More importantly, I found out that the bosses are nice about leave applications, which is important since I'm expected to be at my brother's graduation ceremony in Madison, WI in May, and Terz and I are thinking of finally checking out Vietnam later in the year. Twenty-one days of leave doesn't go far, but it's important to be able to take it when you want to.

As for whether this job has a heavier or lighter working load than teaching, I'll need a few weeks before I report back on that. Remember: I haven't done any real work yet.

Ah, the blissful first days... I do appreciate them.

1.1.02

Aloha. I realize I have been sorely amiss in updating this journal for the past week, but I will freely blame the holiday season for this. I could blame a number of other things going on in my life, but I won't. I don't think I've got the energy to relive the past week in this journal, either. So you will have to be happy with the fact that since I last wrote in this journal, I have eaten a lot, drunk a lot (alcoholic and non-alcoholic), and spent many nights staying up past my usual bedtime. The important thing, however, is that I can still fit into size 2 clothes, as proven when I went prowling at Parkway Parade today and discovered that size 4s and size 6s just Would Not Do.

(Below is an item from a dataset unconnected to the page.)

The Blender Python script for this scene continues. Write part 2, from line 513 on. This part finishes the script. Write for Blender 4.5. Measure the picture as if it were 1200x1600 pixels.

Tomorrow, I start my new job. I've been okay not-thinking about it all day, but now that there's just a little while more before I go to bed, and then when I wake up I will have to think about what to wear, which entails thinking about what first impression I want to leave on my new colleagues --- okay, not first impression, strictly speaking, since I already met them at the workplan retreat in December --- and then I have to get dressed and go to work with the rest of the office crowd at 8ish (and my, this is a long sentence), I am getting a little tingly in my stomach thinking about it. Good-tingly and bad-tingly. I always get tingly before a new school term (whether I'm the student or the teacher) and now I'm tingly before the new job. I hope I can sleep properly.

Today's suit-shopping was for the new job. I've been told I need about two suits to start things off and I currently own just one. Unfortunately, although everyone was having fabulous sales today, I didn't buy anything. G2000 didn't have my size for the colors I wanted, Mango had my size but the suit wound up looking way too hip for the office, and GG5 had a cool jacket but no pants to match it and the skirt that matched it looked god-awful. Leaving me with no suit, as yet. It's gonna be a pantsuit, since my existing one is a skirt-suit. If you care.

Today, I also completed that proofreading job, which is a real relief because at first I thought I had until the 8th to do it, then I found out they would like it done by the 5th, so in typical Yu-Mei fashion I've crammed my work and finished it ahead of time. It's just as well, since I've gotten it out of the way before my 'real' job starts.

I really have nothing else to report at this point, or nothing that I have the energy to write about, so I'll stop here. I could make a New Year's Resolution about writing more regularly, no matter how tired or crappy I feel, but my resolutions never work out, so I'm safer just leaving things the way they are. Happy New Year, everybody!